Quizá porque, avivados por talentos como el suyo y también por sus errores, por sus aciertos y sus despropósitos, muchos nos hicimos lo que somos con tal de tocar el séptimo arte, por más leve, engañoso, distante o enfermizo que sea el roce, gracias a gente como él.
Los Fabelman es, en explicitud, la quintaesencia de la función vocacional que cumple su cine, el cual, aparte de tratar de sueños y fantasía, hace realidad el sueño de convertir al aficionado en artesano, luego en artista, y propaga la fantasía de que tanta brillantez está al alcance de cualquiera capaz de manipular el artefacto de los Lumière.
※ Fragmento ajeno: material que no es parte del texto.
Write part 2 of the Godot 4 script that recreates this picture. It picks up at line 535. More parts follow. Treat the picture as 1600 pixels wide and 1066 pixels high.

Más que de Ford, en este coming-of-age donde la sugestión del celuloide supera en importancia al despertar de las hormonas, noto la huella evidente de Truffaut, poco sorprendente si tenemos en cuenta la participación actoral del cineasta galo en el primer Spielberg post Tiburón; el establecimiento de un alter ego en la piel de jóvenes intérpretes, la captura en momentos clave de un complejo crecimiento físico-emocional y los entresijos de la pasión cinemaniaca hacen de este trabajo una suerte de combinación de Los cuatrocientos golpes y La noche americana, sin mayor influencia en la construcción y desarrollo de la historia o en la puesta en escena.
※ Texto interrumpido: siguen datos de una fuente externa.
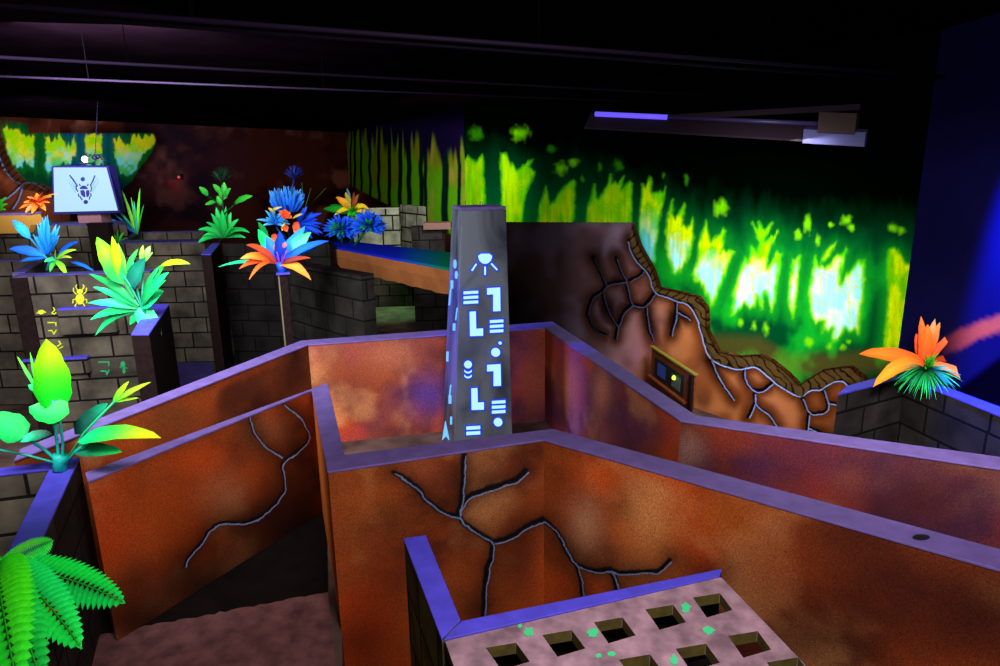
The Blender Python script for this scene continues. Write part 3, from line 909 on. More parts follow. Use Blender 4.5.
# slim post with the orange and blue plant
fp = W(283, 272, 1.95)
root = empty('slim_post', (fp.x, fp.y, 0), 'slim post with a pale edge under the orange and blue leaved plant', 'post')
mb = MB(); mb.box((fp.x, fp.y, 0),   .09, .09, 1.93, .3); mb.build('shaft', M_POST, root)
mb = MB(); mb.box((fp.x - .037, fp.y - .053, 0), .015, .015, 1.93, .3); mb.build('lit_edge', mat_plain('lit_edge_tone', (.16, .13, .07), .6), root)  # pale strip imitates light catching the post's edge
mb = MB(); mb.box((fp.x, fp.y, 1.93), .15, .15, .02, .3); mb.build('cap', M_CAPB, root)

# brown beam with a blue top
zb = 1.9
fa, fb = W(331, 246, zb), W(452, 268.5, zb)
ba, bb = W(334, 239.5, zb), W(452, 252.5, zb)
root = empty('bridge_beam', ((fa.x + fb.x) / 2, (fa.y + fb.y) / 2, zb - .3), 'rough brown beam with a blue-green top spanning to the obelisk', 'beam')
mb = MB()
N = 28
rows = []
for i in range(N + 1):
    t = i / N
    f0 = fa.lerp(fb, t); b0 = ba.lerp(bb, t)
    h = .335 * (1 if t > .12 else (.55 + .45 * math.sin(t / .12 * math.pi / 2))) + .007 * math.sin(i * 2.3) + .005 * math.sin(i * 5.1)
    fwd = (f0 - b0).normalized()
    bul = .05 * (1 if t > .06 else t / .06)
    rows.append([b0 - Vector((0, 0, .035)), f0 - Vector((0, 0, .035)), f0 + fwd * bul - Vector((0, 0, h * .45)), f0 + fwd * bul * .4 - Vector((0, 0, h)), b0 - Vector((0, 0, h))])
vs = [p for r in rows for p in r]; fs = []
for i in range(N):
    for k in range(5):
        a0 = i * 5 + k; a1 = i * 5 + (k + 1) % 5
        fs.append([a0, a1, a1 + 5, a0 + 5])
fs += [[0, 1, 2, 3, 4][::-1], [N * 5 + k for k in range(5)]]
cs = [mixc(lin('#a06034'), lin('#784522'), np.array([fbm(np.array([i * .6 + k]), np.array([k * 1.0]), 5)[0]]))[0] for i in range(N + 1) for k in range(5)]
mb.add(vs, fs, cs)
mb.build('timber', M_WALL, root)
mb = MB(); vs = []; cs = []
for i in range(N + 1):
    t = i / N
    c = mixc(lin('#1424b8'), lin('#0a7050'), np.array([max(0, min(1, (t - .6) / .35))]))[0]
    for q in (ba.lerp(bb, t), fa.lerp(fb, t)):
        vs += [q - Vector((0, 0, .034)), q]; cs += [c, c]
fs = []
for i in range(N):
    o4 = i * 4
    fs += [[o4 + 1, o4 + 3, o4 + 7, o4 + 5], [o4 + 3, o4 + 2, o4 + 6, o4 + 7], [o4, o4 + 1, o4 + 5, o4 + 4], [o4 + 2, o4, o4 + 4, o4 + 6]]
fs += [[0, 2, 3, 1], [N * 4 + 2, N * 4, N * 4 + 1, N * 4 + 3]]
mb.add(vs, fs, cs); mb.build('painted_top', M_MURAL, root)
# far pale walls and the dark pillar seen past the beam
fw = P(382, 297, 15.6)
def far_wall(x0, x1, ytop, y, mat, cap, label, thick=.2):
    a = P(x0, ytop, y); b = P(x1, ytop, y + .05)
    if y == 15.6:
        a = P(x0, ytop, 16.4); b = P(458, ytop, 14.2)
        b.z = a.z
    z = a.z
    nrm = Vector((0, thick, 0))
    return maze_wall('brick_wall', [a, b, b + nrm, a + nrm], z, mat, cap, label)
far_wall(352, 398.5, 208.5, 15.4, M_BRICKL, mat_plain('pale_cap', (.6, .6, .5), .6), 'pale block wall with a light cap right of the yellow and orange flower')
far_wall(400, 470, 204.5, 15.6, M_BRICKL, M_BRICKL, 'pale block wall just left of the obelisk top, under the striped mural')
far_wall(411, 444, 226.5, 12.4, M_BRICKD, M_POST, 'dark brick pillar behind the brown beam, beside the obelisk')
far_wall(366, 411, 268, 15.0, M_BRICK, M_BRICK, 'distant grey block wall seen under the brown beam')
lp = P(436, 219, 12.1)
root = empty('ledge_plank', lp, 'small pinkish plank on top of the dark brick pillar', 'plank')
mb = MB(); mb.box((lp.x, lp.y + .3, lp.z - .20), .5, .3, .12); mb.build('plank', mat_plain('pink_plank', (.15, .07, .055), .7), root)

# tan beam at the far left
a = P(-40, 214, 11.2); b = P(27, 214, 11.2)
root = empty('tan_beam', (b.x - .5, b.y, a.z - .32), 'tan block with a violet top at the far left edge', 'beam')
mb = MB(); mb.prism([Vector((a.x, a.y, a.z - .33)), Vector((b.x - .05, b.y, a.z - .33)), Vector((b.x + .03, b.y, a.z - .2)), Vector((b.x - .02, b.y, a.z - .03)), Vector((a.x, a.y, a.z - .03))], (0, .35, 0), lin('#c08a3c'))
mb.build('block', M_WALL, root)
mb = MB(); mb.prism([Vector((a.x, a.y - .01, a.z - .03)), Vector((b.x, b.y - .01, a.z - .03)), Vector((b.x, b.y + .36, a.z - .03)), Vector((a.x, a.y + .36, a.z - .03))], (0, 0, .03)); mb.build('top', M_CAP, root)

# right dark brick corner
CR = W(905, 377, Z1)
qa, qb = W(838, 394, Z1), W(1100, 455, Z1)
def off(a, b, t):
    v = Vector((-(b.y - a.y), b.x - a.x, 0)).normalized() * t
    return v if v.y > 0 else -v
o1 = off(qa, CR, .18); o2 = off(CR, qb, .18)
cf = CR + (o1 + o2).normalized() * .2
maze_wall('brick_wall', [qa, CR, cf, W(846, 386, Z1)], Z1, M_BRICKD, M_CAPB, 'dark brick wall left of the corner under the orange flower on the right')
maze_wall('brick_wall', [CR, qb, qb + o2, cf], Z1, M_BRICKD, M_CAPB, 'dark brick wall with a blue cap running off the right edge from the orange flower')

# ------------------------------------------------------------------ boulder mural, a cut-out board before the back wall
_wd = (Vector((P3.x, P3.y, 0)) - Vector((P2.x, P2.y, 0))).normalized()
_wn = Vector((_wd.y, -_wd.x, 0)) * (1 if _wd.x < 0 else 1)
if _wn.y > 0: _wn = -_wn
RA, RB = on_wall(498, 240, P2 + _wn * .1, P3 + _wn * .1), on_wall(884, 300, P2 + _wn * .1, P3 + _wn * .1)
def rock_board():
    a = Vector((RA.x, RA.y, 0)); b = Vector((RB.x, RB.y, 0))
    n = Vector((-(b.y - a.y), b.x - a.x, 0)).normalized()
    if n.y < 0: n = -n
    nu, nv = 640, 330
    us = np.linspace(0, 1, nu + 1) ; zs = np.linspace(0, 2.5, nv + 1)
    U, Z = np.meshgrid(us, zs)
    V = np.stack([(a.x + (b.x - a.x) * U).ravel(), (a.y + (b.y - a.y) * U).ravel(), Z.ravel()], 1)
    px, py = proj(V)
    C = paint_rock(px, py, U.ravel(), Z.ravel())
    out = np.interp(px, [p[0] for p in R_OUT] + [905], [p[1] for p in R_OUT] + [392])
    keep = py > out
    # the near relief of every boulder bulges a little
    w = nu + 1
    idx = -np.ones(len(V), dtype=int)
    F = []
    kk = keep.reshape(nv + 1, w)
    for j in range(nv):
        for i in range(nu):
            if kk[j, i] and kk[j, i + 1] and kk[j + 1, i] and kk[j + 1, i + 1]:
                F.append((j * w + i, j * w + i + 1, (j + 1) * w + i + 1, (j + 1) * w + i))
    used = sorted({k for f in F for k in f})
    for q, k in enumerate(used): idx[k] = q
    mb = MB()
    mb.add(V[used].tolist(), [[int(idx[k]) for k in f] for f in F], C[used].tolist())
    o = mb.build('rock_mural', M_MURAL)
    so = o.modifiers.new('board', 'SOLIDIFY'); so.thickness = .06; so.offset = -1
    return tag(o, 'cut-out boulder mural with blue-lined cracks standing before the glowing green forest', 'mural')
rock_board()

# ------------------------------------------------------------------ obelisk
def grow(pts, d):
    ar = sum(x0 * y1 - x1 * y0 for (x0, y0), (x1, y1) in zip(pts, pts[1:] + pts[:1]))
    sg = 1 if ar > 0 else -1
    out = []
    n = len(pts)
    for i in range(n):
        (xa, ya), (xb, yb), (xc, yc) = pts[i - 1], pts[i], pts[(i + 1) % n]
        la = math.hypot(xb - xa, yb - ya) or 1e-6; lc = math.hypot(xc - xb, yc - yb) or 1e-6
        n1 = ((yb - ya) / la * sg, -(xb - xa) / la * sg); n2 = ((yc - yb) / lc * sg, -(xc - xb) / lc * sg)
        k = 1 + n1[0] * n2[0] + n1[1] * n2[1]
        k = max(k, .5)
        out.append((xb + (n1[0] + n2[0]) / k * d, yb + (n1[1] + n2[1]) / k * d))
    return out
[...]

No obstante, cuánta suerte supone que, como al final de La noche americana, donde no sabemos si la película que ruedan acabará siendo buena o no, aquí tampoco sabremos si Sam Fabelman será buen cineasta o no cuando llegan los créditos, aunque sugiera lo contrario la espléndida escena de rodaje de un experimento bélico tan falso como enternecedor, del que obtiene algunos planos magistrales; lo importante ha sido el transcurso en sí del proceso y el contagioso amor al medio.
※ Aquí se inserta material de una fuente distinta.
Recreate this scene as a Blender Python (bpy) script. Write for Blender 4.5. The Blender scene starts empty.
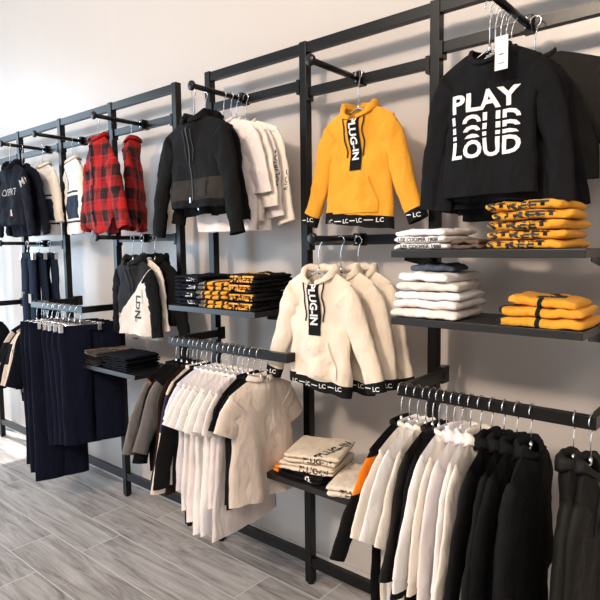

Lo que posee de autobiografía este proyecto no es esa historia de familia rota, da igual si fielmente recreada o respetuosamente ficcionalizada, ni la de un incomprendido realizador amateur. Los retazos de vida están en los detalles agregados al margen de una trama secuencial y lógica, esos que aparecen en un comienzo para tomar sentido posteriormente; se ejemplifica en el poster de El hombre que mató a Liberty Valance, inicialmente visto en las afueras de un cine hasta que reaparece un par de años más tarde, como un atajo visual, apelativo a la memoria emocional, para expresar la admiración que Sam/Steven profesa al viejo Ford.
No importa o emociona tanto idear la posibilidad de que el Spielberg “real” imitase este o aquel clásico de su maestro, o que el encuentro entre ambos fuese tan retroalimentativo y stevensoniano como el mostrado en pantalla: en la memoria del espectador solo quedará la evidencia, sobria, medida y pasada por guión, de cuánto ha admirado un autor a otro.
Tampoco que su primer intento de matrimonio acabase frustrado del modo en que se narra, si es que existió en similar etapa, que es lo de menos, sino cómo impacta en el personaje. Ni que el primer largometraje que vio fuese la colosal: El espectáculo más grande del mundo, tal vez una opción simbólica para representar la grandeza y necesidad de la profesión homenajeada.
El film depende más de cómo se retiene la realidad que de la realidad en sí misma, inteligente manera de asumir que el cine no debe imitar la vida, más bien al contrario, y totalmente opuesta a anteriores obras suyas, como The Post, que de tan explicativa y manipuladora resulta vacua y, de tan intensa, mojigata.
Con Los Fabelman se aprende, o se rememora, cuánto puede modificar un resultado conjunto la decisión de incluir o no determinado plano; prolongar o no la duración del mismo para transmitir una emoción; mantenerlo en seguimiento del actor o dividirlo en la sala de montaje; la importancia de distribuir en su composición a los distintos integrantes en orden jerárquico y sin superposición confusa, ya que al fondo de un encuadre donde juegan unas niñas puede aparecer una pareja de amantes secretos en flirteo, cambiando la intencionalidad primaria de esa imagen y potenciándola con una fuerza de la cual carecía, que no se puede obtener ni de la más milimétrica planificación con horas de atraso, en devaneo de sesos bajo el sol.
No en vano es Spielberg un director intuitivo, fuera de academia, y a ello debe la frescura tan imitada que asociamos a su sello personal: elipsis ingeniosas, facilidad para situarnos tras dos o tres planos en una situación con todas sus implicaciones, esa habilidad endiablada para cruzar del drama a la comedia y viceversa…
Si bien comparto con él –y la historia es testigo de cuán peligroso es hacer caso de los cineastas, quizá quienes más tienden a contradecirse de una entrevista a otra sin que nos dejen mayor honestidad que la que vuelcan en sus trabajos–, su criterio de que ha sido más personal en las grandes producciones de apabullante espectáculo que en otras orientadas a lo “serio”, en este caso hay tanta coherencia entre el Spielberg temprano y el posterior que, sin lugar a dudas, podemos afirmar que es su película más cercana, reveladora y personal desde Hook (1991).
El mal llamado Rey Midas de Hollywood se despoja de sus atavíos y se agacha humildemente para regalarnos otra historia bien contada. Esa capacidad es su mayor, y nuestra, mayor riqueza.